Photo of Ford car An international jury of automotive journalists and experts meeting in Las Vegas has chosen the Ford Model T as the winner of the coveted "Car of the Century" award. The Model T was selected for the significant innovation it represented in its day, its design, and its impact on the auto industry, and, indeed, society itself.

"The COTC award represents the hard work of many people from all over the world. We salute the Ford Model T for winning this award," said Fred van der Vlugt, chairman of the Global Automotive Elections Foundation.

The jury of 126 automotive experts represented 32 countries. The general public was also invited to join in on the voting via the Internet.

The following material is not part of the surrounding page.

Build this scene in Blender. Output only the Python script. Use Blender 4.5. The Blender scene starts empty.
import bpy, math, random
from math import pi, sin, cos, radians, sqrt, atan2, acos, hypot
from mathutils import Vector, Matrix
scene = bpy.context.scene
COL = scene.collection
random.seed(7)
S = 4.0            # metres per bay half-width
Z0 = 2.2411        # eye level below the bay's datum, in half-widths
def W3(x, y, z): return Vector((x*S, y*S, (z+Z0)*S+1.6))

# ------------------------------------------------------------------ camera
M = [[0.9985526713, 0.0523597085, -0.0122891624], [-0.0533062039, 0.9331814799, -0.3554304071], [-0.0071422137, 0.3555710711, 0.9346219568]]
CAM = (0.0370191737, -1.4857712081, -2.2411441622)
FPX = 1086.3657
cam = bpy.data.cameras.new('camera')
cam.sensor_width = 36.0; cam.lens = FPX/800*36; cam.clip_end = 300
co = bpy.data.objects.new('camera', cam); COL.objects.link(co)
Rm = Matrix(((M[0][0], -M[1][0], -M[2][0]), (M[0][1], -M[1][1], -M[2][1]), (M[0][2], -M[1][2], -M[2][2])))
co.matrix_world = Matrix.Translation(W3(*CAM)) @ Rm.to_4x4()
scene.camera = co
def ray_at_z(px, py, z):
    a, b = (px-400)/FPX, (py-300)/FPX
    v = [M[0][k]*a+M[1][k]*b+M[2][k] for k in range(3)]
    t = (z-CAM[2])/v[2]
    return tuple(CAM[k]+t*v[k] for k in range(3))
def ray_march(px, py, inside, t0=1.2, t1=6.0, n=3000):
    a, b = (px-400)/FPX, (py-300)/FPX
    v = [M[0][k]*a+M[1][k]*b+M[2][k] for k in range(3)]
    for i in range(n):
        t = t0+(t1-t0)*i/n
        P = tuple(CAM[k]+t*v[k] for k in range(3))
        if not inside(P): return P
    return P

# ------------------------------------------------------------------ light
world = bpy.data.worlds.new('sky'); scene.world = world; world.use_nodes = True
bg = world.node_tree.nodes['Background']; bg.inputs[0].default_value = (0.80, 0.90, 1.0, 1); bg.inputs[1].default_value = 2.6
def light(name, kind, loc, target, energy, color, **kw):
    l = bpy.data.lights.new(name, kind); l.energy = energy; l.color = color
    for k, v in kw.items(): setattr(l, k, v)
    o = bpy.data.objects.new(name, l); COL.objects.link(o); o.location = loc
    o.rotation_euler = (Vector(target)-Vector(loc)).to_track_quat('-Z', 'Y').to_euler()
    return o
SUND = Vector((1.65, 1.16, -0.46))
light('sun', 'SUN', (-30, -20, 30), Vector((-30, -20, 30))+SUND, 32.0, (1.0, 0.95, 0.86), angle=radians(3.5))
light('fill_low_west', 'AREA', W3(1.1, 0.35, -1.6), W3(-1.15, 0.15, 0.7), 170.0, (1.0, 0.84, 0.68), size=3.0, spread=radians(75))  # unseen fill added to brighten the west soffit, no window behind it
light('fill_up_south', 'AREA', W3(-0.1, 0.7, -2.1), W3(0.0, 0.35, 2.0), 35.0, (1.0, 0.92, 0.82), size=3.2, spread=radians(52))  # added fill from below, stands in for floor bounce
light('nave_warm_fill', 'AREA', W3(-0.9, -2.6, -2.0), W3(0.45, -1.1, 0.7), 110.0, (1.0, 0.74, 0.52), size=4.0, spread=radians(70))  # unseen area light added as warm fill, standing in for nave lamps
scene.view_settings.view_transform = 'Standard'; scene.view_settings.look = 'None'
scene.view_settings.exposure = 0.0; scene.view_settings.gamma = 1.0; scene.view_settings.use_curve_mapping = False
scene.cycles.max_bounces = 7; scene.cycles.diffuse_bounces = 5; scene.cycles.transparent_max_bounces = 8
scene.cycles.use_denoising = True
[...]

Their votes were integrated with those of the experts.

The voting process started in 1996 with a list of 200 cars. That narrowed to the top 100 cars in 1997, then to the top 27 cars in early 1999. Finally, the top five were chosen.

The finalists included: Ford Model T, 742 points; Mini, all types, 617 points; Citroen DS, 567 points; Volkswagen Beetle, 521 points; Porsche 911, 303 points.

Between 1903 and 1908, Henry Ford and his engineers developed 19 different vehicles, naming them each for a letter of the alphabet, from Model A to Model S. Some of these cars were experimental models that never reached the public. Perhaps the most recognized of the production cars was the Model N, a small, four-cylinder car which sold for $500.

The Model T was introduced on October 1, 1908 and quickly won the approval of millions of owners, who affectionately dubbed it "The Tin Lizzie." "Lizzie" was popular slang for a good and dependable servant. Besides providing independence and opportunity, the Model T was also affordably priced. The car initially sold for $850, but continual improvements in design and production eventually lowered the price to $260.

The first year's production of Model Ts reached 10,660, breaking all records for the industry. By 1921, Model Ts accounted for 56.6% of global auto production. In total, more than 15 million Ford Model Ts were sold worldwide.

Henry Ford rose from a farm boy and tinkerer to become the world's first billionaire, all on the strength of a single idea. He clung to that idea through two failed attempts at starting companies. His idea was an affordable and dependable car for the common man. His achievements brought about such a car and the establishment of mass production, which changed the face of the automotive industry and provided a model for other industries to follow.

Additionally, he originated the significant social contribution of the five-dollar-day at a time when the average worker made less than that in a week, spurring the growth of the middle class in America.